Bung Karno merasa bahwa sistem demokrasi parlementer yang berlaku saat itu tidak efektif dan tidak sesuai dengan karakter bangsa Indonesia. Lalu Bung Karno mengusulkan sistem demokrasi terpimpin yang memberikan kekuasaan lebih besar kepada presiden sebagai pemimpin tunggal bangsa. 

Sedangkan Bung Hatta tetap mempertahankan sistem demokrasi parlementer yang menghargai peran parlemen dan partai-partai politik sebagai wakil rakyat. 

Bung Hatta juga khawatir bahwa sistem demokrasi terpimpin akan membuka peluang bagi presiden untuk menjadi diktator.

Perbedaan inilah yang membuat Bung Hatta akhirnya mengundurkan diri dari jabatan wakil presiden.
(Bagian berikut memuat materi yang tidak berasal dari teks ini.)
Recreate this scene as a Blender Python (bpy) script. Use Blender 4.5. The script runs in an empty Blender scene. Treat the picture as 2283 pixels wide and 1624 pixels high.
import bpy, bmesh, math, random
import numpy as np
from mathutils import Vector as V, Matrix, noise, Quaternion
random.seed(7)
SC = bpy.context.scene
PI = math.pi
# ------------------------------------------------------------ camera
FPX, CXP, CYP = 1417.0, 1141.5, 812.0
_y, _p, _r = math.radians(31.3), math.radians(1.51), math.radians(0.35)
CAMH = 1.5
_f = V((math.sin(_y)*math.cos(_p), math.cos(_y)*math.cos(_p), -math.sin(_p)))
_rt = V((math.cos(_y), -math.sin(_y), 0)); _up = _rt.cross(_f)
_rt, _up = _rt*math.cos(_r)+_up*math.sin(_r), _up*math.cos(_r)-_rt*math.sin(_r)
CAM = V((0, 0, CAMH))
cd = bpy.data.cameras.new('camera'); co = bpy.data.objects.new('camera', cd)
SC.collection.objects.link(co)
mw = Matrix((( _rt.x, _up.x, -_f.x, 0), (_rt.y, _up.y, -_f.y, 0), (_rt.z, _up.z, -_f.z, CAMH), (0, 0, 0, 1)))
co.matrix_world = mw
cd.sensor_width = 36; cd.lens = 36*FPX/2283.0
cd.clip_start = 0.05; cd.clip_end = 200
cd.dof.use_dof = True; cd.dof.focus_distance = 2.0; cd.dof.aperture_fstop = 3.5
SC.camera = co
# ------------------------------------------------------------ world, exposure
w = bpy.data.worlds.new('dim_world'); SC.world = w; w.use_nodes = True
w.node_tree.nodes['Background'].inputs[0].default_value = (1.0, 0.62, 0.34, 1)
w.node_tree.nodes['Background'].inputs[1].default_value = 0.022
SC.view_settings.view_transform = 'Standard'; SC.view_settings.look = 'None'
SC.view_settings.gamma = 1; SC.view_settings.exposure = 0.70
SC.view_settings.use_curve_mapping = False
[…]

• Perbedaan ideologi politik. 

Bung Karno cenderung berhaluan sosialis dan nasionalis, sedangkan Bung Hatta lebih condong ke arah liberal dan demokratis. 

Bung Karno menginginkan pemerintahan yang kuat dan sentralistik, sedangkan Bung Hatta mengusung pemerintahan yang desentralistik dan menghormati otonomi daerah.


• Status Irian Barat(Papua) dalam sidang BPUPKI.

Bung Karno berpendapat bahwa wilayah Irian Barat dalam sejarah masa lalu adalah bagian dari Indonesia. 

Sedangkan Bung Hatta berpendapat dari segi genetik dan ras masyarakat Irian Barat berbeda dengan ras masyarakat Indonesia yang lainnya, disamping itu tidak adanya bukti yang otentik bahwa wilayah Irian Barat dulu adalah wilayah kekuasaan kerajaan Majapahit.